De acordo com Maria Mello, “os produtos e serviços digitais que utilizamos, em grande parte, são desenvolvidos por empresas situadas no Norte Global que, frequentemente, optam por ignorar a legislação vigente, em nome de uma suposta liberdade de expressão que eles só defendem em determinados países, e não nos seus de origem. Vimos isso acontecer recentemente no caso do X/Twitter. E vemos acontecer todos os dias em relação aos direitos das crianças”. 

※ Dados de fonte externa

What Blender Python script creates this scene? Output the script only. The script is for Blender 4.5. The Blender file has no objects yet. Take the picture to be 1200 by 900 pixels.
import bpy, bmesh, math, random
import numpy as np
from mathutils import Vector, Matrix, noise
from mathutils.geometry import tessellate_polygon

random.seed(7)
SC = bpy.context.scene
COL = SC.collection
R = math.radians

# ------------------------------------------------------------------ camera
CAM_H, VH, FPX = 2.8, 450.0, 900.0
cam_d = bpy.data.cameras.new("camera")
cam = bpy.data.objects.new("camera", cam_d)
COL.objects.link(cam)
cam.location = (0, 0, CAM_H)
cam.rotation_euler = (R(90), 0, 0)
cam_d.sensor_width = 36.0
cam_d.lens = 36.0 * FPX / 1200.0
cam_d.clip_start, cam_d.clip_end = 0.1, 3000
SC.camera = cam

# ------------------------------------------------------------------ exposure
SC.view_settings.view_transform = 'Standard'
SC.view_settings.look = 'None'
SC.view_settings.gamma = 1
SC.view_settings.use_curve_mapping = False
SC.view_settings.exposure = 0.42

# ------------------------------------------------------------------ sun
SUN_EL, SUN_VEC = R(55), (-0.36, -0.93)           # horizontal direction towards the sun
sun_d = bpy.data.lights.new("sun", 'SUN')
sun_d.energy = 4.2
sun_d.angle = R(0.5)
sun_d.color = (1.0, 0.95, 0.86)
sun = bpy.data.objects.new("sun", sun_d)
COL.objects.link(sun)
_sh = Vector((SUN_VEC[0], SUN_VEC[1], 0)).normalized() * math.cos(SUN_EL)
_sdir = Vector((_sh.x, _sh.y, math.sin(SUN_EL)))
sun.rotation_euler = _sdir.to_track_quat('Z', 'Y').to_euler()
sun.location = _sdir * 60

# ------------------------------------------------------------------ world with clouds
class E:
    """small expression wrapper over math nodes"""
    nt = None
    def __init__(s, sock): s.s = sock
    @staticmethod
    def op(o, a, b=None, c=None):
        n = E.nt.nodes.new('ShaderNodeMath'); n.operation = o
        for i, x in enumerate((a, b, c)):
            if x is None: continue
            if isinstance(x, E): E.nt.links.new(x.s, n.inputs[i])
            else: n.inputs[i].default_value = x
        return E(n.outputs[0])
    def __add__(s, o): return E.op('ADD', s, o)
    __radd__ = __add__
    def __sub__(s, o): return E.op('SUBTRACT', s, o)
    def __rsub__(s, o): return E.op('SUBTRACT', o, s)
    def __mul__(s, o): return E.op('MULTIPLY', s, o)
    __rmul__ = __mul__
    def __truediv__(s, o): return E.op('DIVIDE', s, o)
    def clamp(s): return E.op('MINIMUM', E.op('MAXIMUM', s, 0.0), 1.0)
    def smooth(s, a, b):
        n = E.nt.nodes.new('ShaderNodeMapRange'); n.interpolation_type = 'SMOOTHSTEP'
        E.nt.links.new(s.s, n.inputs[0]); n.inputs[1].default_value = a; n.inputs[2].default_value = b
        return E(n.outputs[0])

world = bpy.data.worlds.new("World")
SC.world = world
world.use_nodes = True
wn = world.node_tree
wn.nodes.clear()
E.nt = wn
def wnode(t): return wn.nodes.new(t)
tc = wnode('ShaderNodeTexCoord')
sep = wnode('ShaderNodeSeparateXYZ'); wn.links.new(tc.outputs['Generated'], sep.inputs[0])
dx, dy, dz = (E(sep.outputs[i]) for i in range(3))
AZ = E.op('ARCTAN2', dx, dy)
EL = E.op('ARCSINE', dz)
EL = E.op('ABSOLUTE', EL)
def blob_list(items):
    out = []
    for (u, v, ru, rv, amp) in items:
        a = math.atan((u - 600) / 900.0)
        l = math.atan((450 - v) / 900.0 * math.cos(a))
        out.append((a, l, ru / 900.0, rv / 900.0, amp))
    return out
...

Ela completa dizendo que “hoje, temos uma grande assimetria em relação ao que os pais e responsáveis podem fazer para proteger seus filhos na internet e o que as empresas são capazes de fazer. Não faz sentido seguirmos sobrecarregando as famílias enquanto as empresas passam ilesas, lucrando com a exploração comercial de nossas crianças”.

Maria lembra o caso dos sites de apostas esportivas, que viraram uma febre no Brasil. “Temos visto isso acontecer no caso das Bets, que contratam influenciadores mirins, alguns dos quais sequer têm idade suficiente para estar na plataforma, para divulgar apostas online para outras crianças e adolescentes. As empresas sabem que isso está acontecendo e não tomam providências porque elas lucram com isso.”

Política nacional de proteção

Diante da necessidade de ampliar os mecanismos de proteção a esse público, o Conselho Nacional dos Direitos da Criança e do Adolescente (Conanda), órgão vinculado ao Ministério dos Direitos Humanos e Cidadania, emitiu, em abril deste ano, a Resolução 245, que pede ao governo brasileiro a criação de uma política nacional de proteção dos direitos das crianças e adolescentes no meio digital.

Segundo a resolução, a política nacional deve contar com ações conjuntas, integradas e multissetoriais para o enfrentamento e erradicação “de todos os tipos de violência, abuso e exploração no ambiente digital de crianças e adolescentes, promoção do uso equilibrado e positivo de equipamentos digitais, manutenção e fortalecimento de vínculos familiares e comunitários, inclusão digital, cultura de proteção de dados, educação midiática”. 

Entre outros pontos, a resolução também trata do dever de cuidado e das responsabilidades das empresas provedoras de produtos e serviços digitais. Como parte desse dever, estabelece que “as empresas provedoras de produtos e serviços digitais utilizados por crianças e adolescentes, em funcionamento no Brasil, inclusive aquelas sediadas no exterior, são responsáveis pela implementação e garantia dos direitos deste público, nos ambientes digitais por elas produzidos e regulados”. 

O Conanda ainda defende no texto que “a responsabilização das empresas pela violação dos direitos de crianças e adolescentes em ambiente digital está pautada na legislação vigente relacionada às obrigações empresariais e à garantia dos direitos desses indivíduos”.